Re: pfind_locked(pid) fails when in a jail?

From: Rick Macklem <rmacklem_at_uoguelph.ca>
Date: Tue, 17 Oct 2017 00:08:15 +0000
[stuff snipped]
> > >
> > pfind* does not do any filtering.
> >
Hmm, well I have no idea why the jailed mounts get looping in here then.

> > The real question though is why are you calling it in the first place. The
> > calls
> > I grepped in nfscl_procdoesntexist are highly suspicious - there is no
> > guarantee
> > the process you found here is the same you had at the time you were saving
> > the pid.
> >
Long long ago (about 2002) this code was written for OpenBSD2.6. I added
a call from the kernel exit() code to do this. When I ported it to FreeBSD
around 2005, I didn't find any way for a process exit notification to be done,
so I created the first version of this code. (This way of doing it was first
coded for Mac OS X 10.3, if I recall correctly.)

Since it does check that the time of process creation is the same, it doesn't
seem likely that it would find a different process (ie. two processes with the
same pid that were created at the same time within the clock resolution of
that creation time seems highly unlikely in practice?).

> > There is no usable process exit notification right now, but it can be added
> > if necessary.
> >
If there was a way for the NFS client to register to get a notification that a
given process is terminating (exit'ng), that could certainly be used instead
of this code.

I wouldn't want a call for every exit(), but only the ones that have NFSv4 opens.

>>
>> Does that mean there is something wrong with the existing eventhandler
>> notifications related to proc fork/exec/exit?
>>
>
>I already noted in the other mail that the current mechanism has
>avoidable global locking, lists traversals etc. But even with these
>issues fixed it calls everything for everyone.
>
>What's needed is a mechanism to register per-process callbacks.

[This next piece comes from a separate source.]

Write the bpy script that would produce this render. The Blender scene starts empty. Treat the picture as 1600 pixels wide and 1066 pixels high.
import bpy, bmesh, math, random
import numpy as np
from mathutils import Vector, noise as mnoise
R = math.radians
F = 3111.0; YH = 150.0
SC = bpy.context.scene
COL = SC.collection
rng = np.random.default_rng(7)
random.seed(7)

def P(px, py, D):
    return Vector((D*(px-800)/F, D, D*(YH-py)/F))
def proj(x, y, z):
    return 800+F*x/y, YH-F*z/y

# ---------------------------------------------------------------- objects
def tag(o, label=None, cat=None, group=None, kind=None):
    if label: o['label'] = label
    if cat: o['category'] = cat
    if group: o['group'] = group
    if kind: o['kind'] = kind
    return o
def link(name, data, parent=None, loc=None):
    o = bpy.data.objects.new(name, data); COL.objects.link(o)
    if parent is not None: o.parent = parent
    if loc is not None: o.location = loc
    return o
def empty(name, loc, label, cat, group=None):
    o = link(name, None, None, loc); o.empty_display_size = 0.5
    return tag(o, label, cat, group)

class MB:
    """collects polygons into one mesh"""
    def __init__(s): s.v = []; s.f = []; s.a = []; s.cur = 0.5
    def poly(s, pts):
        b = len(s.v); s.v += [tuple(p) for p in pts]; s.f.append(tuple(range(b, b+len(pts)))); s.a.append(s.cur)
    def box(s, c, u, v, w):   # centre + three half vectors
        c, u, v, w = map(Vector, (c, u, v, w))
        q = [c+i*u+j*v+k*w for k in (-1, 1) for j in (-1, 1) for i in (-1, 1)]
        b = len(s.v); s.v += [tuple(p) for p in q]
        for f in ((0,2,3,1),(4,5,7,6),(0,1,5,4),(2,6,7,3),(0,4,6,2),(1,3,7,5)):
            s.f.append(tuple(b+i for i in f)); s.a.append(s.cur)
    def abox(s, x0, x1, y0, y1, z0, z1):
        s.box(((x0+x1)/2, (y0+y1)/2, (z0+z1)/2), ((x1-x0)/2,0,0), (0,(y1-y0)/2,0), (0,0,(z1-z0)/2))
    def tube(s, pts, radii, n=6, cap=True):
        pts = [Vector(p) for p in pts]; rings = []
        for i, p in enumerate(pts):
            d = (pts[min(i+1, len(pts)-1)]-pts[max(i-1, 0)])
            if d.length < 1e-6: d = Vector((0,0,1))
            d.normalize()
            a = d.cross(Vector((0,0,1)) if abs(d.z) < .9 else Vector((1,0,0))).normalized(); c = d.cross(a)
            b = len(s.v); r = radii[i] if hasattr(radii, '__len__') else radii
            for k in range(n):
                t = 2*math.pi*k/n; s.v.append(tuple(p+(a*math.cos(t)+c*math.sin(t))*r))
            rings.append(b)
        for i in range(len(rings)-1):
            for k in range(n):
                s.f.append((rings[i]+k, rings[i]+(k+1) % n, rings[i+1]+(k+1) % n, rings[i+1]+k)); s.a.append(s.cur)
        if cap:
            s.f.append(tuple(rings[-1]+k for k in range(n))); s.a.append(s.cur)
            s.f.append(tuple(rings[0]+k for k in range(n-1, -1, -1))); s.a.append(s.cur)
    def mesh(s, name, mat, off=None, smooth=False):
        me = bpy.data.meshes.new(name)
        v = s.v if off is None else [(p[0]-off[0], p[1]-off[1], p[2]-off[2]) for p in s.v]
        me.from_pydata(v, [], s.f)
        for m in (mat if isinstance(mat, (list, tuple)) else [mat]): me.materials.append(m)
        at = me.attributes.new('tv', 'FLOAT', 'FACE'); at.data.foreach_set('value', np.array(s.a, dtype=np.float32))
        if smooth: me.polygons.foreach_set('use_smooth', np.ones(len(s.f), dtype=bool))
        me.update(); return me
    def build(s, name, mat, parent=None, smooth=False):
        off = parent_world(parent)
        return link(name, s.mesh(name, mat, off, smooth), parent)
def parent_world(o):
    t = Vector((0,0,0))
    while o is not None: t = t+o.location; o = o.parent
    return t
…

Details
>can be flamed over (e.g. should it require allocating a buffer per
>process or perhaps just one and then point to it from a resizable
>per-proc table when registered), but calling something which has nothing
>to do in almost all cases and from in a super inefficient way at that is
>definitely something we need to start cleaning up.
Yes, I would agree, although it doesn't explain what this CPU hog case is
caused by.

Thanks for the comments and if you create/commit the above, let me know
and I'll change the NFS client code to use it (if your patch doesn't do that).